The Daily Pennsylvanian is a student-run nonprofit.

Please support us by disabling your ad blocker on our site.

Credit: Ethan Young

Cutting through a rainy and gray Saturday afternoon, Penn football was looking to bounce back after a deflating defeat to Dartmouth. Following nearly four hours of play, the Quakers emerged victorious with a 42-39 victory over Georgetown — its third win of the year.

While special teams and field possession were crucial, both teams found an offensive rhythm late. But the Quakers (3-1, 0-1 Ivy) were the ones with the ball last. The game proved more difficult than it seemed, with Georgetown (3-3) scoring 16 points in the fourth quarter, forcing overtime.

“Every point matters. We knew at the end of the game [Georgetown] needed the two points, if not [for the safety], they kick the extra point to win.” coach Ray Priore said postgame. 

Following a scoreless first quarter, a turnover by junior quarterback Aidan Sayin set the Hoyas up with excellent field possession early in the second. Georgetown’s quarterback Tyler Knoop scrambled to the one-yard line, and then into the end zone for the game’s first score.

In response, the Quakers ripped off three straight scoring drives — while holding Georgetown to none. On all three, Sayin distributed the ball with ease to targets like junior tight end Bryce Myers, senior wide receiver Joshua Casilli, and freshman running back Malachi Hosely. After a run by sophomore quarterback Liam O’Brien found the end zone, and senior kicker Graham Gotlieb's good field goal, the Quakers were up 17-7. 

Finding themselves down, the Hoyas executed a two-minute drill, but junior kicker/punter Albert Jang kept the Quakers' lead wide as the team ended the half up 20-13.

After halftime, Penn's offense kept rolling. Hosely's 20-yard touchdown pulled the Quakers to a 29-13 lead. But on the next Hoya possession, Knoop scrambled and found wide receiver Jimmy Kibble for a 65-yard touchdown catch. 

Even though Penn scored again to bring the lead back to 16, Georgetown didn’t give up as the clock turned to the fourth quarter.
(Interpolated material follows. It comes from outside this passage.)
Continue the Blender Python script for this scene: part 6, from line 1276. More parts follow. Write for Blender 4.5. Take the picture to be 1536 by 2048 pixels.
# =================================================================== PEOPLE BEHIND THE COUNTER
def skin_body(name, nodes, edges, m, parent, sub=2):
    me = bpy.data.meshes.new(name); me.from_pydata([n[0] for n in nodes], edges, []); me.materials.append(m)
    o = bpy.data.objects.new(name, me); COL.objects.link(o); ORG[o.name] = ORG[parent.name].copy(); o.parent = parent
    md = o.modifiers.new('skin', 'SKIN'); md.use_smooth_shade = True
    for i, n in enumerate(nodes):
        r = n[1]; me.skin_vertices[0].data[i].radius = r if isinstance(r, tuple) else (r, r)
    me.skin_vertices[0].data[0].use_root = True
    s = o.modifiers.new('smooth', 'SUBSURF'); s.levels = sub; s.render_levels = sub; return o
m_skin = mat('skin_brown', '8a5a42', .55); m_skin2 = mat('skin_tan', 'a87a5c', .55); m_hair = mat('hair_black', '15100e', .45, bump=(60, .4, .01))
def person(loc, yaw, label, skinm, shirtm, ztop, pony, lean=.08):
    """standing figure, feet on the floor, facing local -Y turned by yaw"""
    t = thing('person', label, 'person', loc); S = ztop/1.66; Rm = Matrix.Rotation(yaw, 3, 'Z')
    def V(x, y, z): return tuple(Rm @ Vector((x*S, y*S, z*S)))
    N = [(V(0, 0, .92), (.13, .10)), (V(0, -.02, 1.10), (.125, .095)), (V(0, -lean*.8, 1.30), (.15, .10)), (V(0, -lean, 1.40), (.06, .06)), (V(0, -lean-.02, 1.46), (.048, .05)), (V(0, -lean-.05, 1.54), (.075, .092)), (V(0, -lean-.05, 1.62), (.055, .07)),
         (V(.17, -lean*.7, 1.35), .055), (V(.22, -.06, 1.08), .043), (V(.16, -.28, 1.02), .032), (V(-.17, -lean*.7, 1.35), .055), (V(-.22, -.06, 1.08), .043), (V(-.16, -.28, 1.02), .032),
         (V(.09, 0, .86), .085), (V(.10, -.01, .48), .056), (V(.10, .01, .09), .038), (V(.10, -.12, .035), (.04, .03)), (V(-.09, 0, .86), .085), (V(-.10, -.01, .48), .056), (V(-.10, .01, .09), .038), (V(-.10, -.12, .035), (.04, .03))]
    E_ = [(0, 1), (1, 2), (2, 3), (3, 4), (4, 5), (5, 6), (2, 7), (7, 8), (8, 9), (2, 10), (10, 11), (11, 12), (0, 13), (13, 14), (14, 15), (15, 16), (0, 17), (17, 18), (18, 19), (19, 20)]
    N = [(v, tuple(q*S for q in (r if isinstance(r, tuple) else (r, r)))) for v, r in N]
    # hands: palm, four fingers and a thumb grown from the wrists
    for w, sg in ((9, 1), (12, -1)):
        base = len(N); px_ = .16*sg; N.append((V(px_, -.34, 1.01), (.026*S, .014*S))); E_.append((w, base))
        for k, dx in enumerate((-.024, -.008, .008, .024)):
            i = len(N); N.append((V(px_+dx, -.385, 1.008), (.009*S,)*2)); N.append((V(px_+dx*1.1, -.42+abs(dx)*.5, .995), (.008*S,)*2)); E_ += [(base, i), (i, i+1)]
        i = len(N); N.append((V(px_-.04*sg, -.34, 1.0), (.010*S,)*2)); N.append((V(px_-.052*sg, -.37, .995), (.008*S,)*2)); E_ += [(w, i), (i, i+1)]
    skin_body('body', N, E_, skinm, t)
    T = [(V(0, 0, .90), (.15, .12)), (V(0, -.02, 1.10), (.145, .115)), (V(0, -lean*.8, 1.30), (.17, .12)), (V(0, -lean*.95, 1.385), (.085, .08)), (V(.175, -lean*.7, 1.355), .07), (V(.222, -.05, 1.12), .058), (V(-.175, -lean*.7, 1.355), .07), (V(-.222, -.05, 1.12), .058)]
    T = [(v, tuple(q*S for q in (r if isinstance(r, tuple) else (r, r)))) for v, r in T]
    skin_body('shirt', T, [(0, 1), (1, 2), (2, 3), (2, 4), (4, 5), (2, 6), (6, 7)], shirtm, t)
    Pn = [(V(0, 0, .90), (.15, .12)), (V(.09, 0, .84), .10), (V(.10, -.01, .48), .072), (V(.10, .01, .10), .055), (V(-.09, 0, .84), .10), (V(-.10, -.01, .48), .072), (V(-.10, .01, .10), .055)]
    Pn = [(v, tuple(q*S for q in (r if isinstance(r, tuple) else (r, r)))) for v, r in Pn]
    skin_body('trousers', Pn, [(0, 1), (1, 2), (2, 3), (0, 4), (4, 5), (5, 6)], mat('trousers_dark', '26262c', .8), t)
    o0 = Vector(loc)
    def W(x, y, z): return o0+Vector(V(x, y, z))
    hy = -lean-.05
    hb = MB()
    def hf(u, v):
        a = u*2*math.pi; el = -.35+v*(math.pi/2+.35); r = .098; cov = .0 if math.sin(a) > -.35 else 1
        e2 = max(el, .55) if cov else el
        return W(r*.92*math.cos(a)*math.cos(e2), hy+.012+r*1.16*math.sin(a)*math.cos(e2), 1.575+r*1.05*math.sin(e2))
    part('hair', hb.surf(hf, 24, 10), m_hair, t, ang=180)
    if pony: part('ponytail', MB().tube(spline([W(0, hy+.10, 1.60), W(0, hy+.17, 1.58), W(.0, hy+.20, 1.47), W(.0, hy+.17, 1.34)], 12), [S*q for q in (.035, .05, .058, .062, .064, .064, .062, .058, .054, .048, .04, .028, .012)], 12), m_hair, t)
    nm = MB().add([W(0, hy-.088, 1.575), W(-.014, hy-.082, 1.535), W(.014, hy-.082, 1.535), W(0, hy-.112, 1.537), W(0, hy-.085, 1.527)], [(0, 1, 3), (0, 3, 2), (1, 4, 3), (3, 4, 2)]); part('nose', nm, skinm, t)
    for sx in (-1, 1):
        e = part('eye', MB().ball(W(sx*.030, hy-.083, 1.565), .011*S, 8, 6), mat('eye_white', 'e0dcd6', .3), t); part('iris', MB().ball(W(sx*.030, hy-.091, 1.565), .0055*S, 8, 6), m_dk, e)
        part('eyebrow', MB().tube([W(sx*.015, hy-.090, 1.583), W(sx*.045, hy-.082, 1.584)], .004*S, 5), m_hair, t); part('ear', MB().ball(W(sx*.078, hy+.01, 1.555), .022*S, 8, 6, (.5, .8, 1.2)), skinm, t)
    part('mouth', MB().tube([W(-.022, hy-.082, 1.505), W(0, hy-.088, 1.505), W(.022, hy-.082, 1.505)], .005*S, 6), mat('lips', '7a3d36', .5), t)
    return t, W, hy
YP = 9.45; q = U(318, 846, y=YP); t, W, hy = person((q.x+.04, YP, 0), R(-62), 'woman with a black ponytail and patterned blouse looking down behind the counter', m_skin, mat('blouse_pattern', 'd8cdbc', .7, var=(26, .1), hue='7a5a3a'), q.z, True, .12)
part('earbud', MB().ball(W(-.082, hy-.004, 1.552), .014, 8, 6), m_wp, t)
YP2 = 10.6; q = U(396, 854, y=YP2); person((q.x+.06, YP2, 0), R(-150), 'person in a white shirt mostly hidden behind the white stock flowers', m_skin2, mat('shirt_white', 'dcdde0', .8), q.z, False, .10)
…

Another Hoya touchdown and a successful two-point conversion cut the lead to eight. Penn's defense found itself needing a stop with eight minutes left on the clock. 

After Georgetown got the ball to Penn’s 29, the Quakers suffered a devastating injury, as senior defensive back Jaden Key ended up on the turf following a big hit. Key was stretchered off the field in the middle of a silent stadium, with both teams on their knees. 

“He said to me as he was lying on the ground that ‘Coach, I am going to stay a little bit long and see if we can slow down the drive,’” Priore said. “I think giving the thumbs up to his teammates was a great sign.” 

Once play resumed, the Hoyas set themselves up at the one-yard line following a fourth-down conversion. Soon after, the Hoyas scored another touchdown and succeeded again on the two-point try — tying the game at 36 with 1:22 left. 

Hoping to avoid a second overtime in as many games, Penn tried to move the ball but ultimately had to settle for a 62-yard field goal attempt by Jang. However, his kick was wide and short, ending regulation with the game tied up. 

To start overtime, Georgetown had the ball at Penn’s 25-yard line. But after three unsuccessful plays, the Hoyas were forced to settle for a field goal try. Kicker Patrick Ryan made the 49-yard attempt with room to spare to put the Hoyas up for the first time since it was 7-0. 

During its turn on offense, Penn turned to Hosely, who had shone throughout the day. He rumbled to the six-yard line, and then two plays later, he found the edge for a walk-off touchdown, allowing the Quakers to leave Franklin field with a cathartic victory following last week’s overtime defeat. 

“All my teammates, they keep telling me I’m special. When I mess up they help me along the way,” Hosley said. “And I am just so thankful for all the veterans on the team.”